> Task details:
Reproduce the material that follows, please, but only from its first line to the line containing "return Vector(((px - CX) * d / F, d, H", inclusive.

> Data provided:

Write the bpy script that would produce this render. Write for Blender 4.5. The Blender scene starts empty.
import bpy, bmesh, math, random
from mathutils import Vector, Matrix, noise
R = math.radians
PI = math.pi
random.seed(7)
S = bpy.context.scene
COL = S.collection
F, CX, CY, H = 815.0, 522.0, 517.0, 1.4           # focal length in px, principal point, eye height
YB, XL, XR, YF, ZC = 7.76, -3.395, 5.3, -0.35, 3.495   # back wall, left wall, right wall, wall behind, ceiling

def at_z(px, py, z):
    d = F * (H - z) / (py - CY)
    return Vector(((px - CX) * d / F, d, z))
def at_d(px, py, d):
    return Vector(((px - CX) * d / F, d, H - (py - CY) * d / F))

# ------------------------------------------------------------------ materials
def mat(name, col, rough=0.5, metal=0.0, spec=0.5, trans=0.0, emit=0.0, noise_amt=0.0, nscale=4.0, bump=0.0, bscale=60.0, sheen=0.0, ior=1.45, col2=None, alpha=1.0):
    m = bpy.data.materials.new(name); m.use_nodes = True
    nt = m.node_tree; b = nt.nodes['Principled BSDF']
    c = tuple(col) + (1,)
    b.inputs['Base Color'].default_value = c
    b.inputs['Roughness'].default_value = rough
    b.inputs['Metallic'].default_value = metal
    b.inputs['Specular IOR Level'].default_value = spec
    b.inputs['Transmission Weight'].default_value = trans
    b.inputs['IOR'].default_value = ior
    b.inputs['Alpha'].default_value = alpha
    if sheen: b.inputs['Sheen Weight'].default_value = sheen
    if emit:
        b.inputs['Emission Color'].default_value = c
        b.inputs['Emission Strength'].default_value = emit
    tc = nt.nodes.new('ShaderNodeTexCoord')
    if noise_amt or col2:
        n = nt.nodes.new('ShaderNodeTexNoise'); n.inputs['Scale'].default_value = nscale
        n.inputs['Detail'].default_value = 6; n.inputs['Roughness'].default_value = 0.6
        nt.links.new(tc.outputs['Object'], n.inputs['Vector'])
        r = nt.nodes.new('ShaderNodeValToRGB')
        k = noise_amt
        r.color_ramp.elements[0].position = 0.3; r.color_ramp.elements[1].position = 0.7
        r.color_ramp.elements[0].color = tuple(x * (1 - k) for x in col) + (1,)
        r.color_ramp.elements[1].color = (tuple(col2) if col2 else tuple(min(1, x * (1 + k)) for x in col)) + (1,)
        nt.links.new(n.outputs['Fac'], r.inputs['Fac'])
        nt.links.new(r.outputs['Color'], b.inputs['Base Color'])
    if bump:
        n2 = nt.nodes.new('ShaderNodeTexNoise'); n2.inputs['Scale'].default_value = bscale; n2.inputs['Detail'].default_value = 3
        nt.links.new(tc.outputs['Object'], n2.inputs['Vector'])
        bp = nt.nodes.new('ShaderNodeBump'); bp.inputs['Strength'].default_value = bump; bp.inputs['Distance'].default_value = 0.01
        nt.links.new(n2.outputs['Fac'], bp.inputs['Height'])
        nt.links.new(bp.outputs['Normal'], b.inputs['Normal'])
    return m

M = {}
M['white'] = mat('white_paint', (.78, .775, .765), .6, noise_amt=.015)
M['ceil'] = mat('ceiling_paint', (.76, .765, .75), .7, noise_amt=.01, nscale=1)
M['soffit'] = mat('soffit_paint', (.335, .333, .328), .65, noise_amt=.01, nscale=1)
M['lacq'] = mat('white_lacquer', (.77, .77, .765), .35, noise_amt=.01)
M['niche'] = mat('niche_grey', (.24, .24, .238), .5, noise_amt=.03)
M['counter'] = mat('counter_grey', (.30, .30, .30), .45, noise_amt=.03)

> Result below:
Write the bpy script that would produce this render. Write for Blender 4.5. The Blender scene starts empty.
import bpy, bmesh, math, random
from mathutils import Vector, Matrix, noise
R = math.radians
PI = math.pi
random.seed(7)
S = bpy.context.scene
COL = S.collection
F, CX, CY, H = 815.0, 522.0, 517.0, 1.4           # focal length in px, principal point, eye height
YB, XL, XR, YF, ZC = 7.76, -3.395, 5.3, -0.35, 3.495   # back wall, left wall, right wall, wall behind, ceiling

def at_z(px, py, z):
    d = F * (H - z) / (py - CY)
    return Vector(((px - CX) * d / F, d, z))
def at_d(px, py, d):
    return Vector(((px - CX) * d / F, d, H - (py - CY) * d / F))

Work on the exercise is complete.